Sebab, kalau lahan yang dikelola oleh PSJ dan masyarakat tadi disebut kawasan hutan, kenapa baru belakangan dipersoalkan. "Kenapa enggak dari dulu ditegasi? Enggak mungkin aparat enggak tahu ada yang menanam kelapa sawit di situ," sindirnya.

Kecurigaan Sadino yang lain, direktur PSJ tidak dipidana, hanya didenda. Tapi lahannya disita. "Kalau orangnya tidak dipidana, mestinya persoalan ini dibawa ke perdata. Sebab persoalannya hanyalah sengketa hak," ujarnya.

Sadino kemudian mengulik lagi soal putusan yang ada. Bahwa lahan itu disita untuk dikembalikan kepada Negara melalui Dinas Kehutanan Provinsi Riau Cq. PT Nusa Wana Raya.

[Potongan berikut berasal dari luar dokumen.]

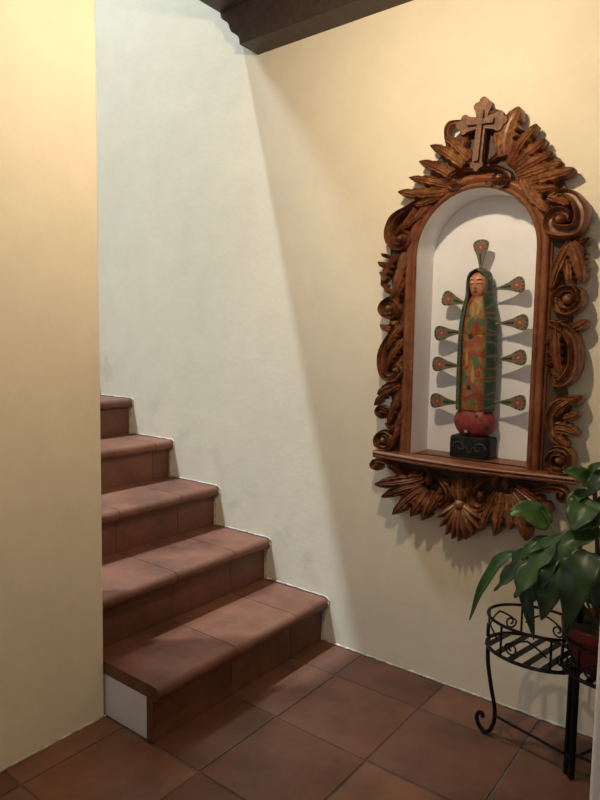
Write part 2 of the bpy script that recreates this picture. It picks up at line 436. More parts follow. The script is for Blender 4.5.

"Yang menjadi pertanyaan saya, lahan ini untuk siapa sih sebenarnya? Masa ada swasta di situ? Mestinya diserahkan saja ke BUMN atau BUMD, bukan ke swasta. Itu kalau kita mengikuti alur eksekusi tadi. Sebab kalau diserahkan kepada BUMD atau BUMN, plasma tetap akan terlindungi. Ingat, masyarakat punya hak konstitusi, lho," katanya.

Pakar hukum lainnya, Samuel Hutasoit, M.H.,C.L.A menyebut kalau persoalan antara PSJ dan NWR adalah persoalan perdata.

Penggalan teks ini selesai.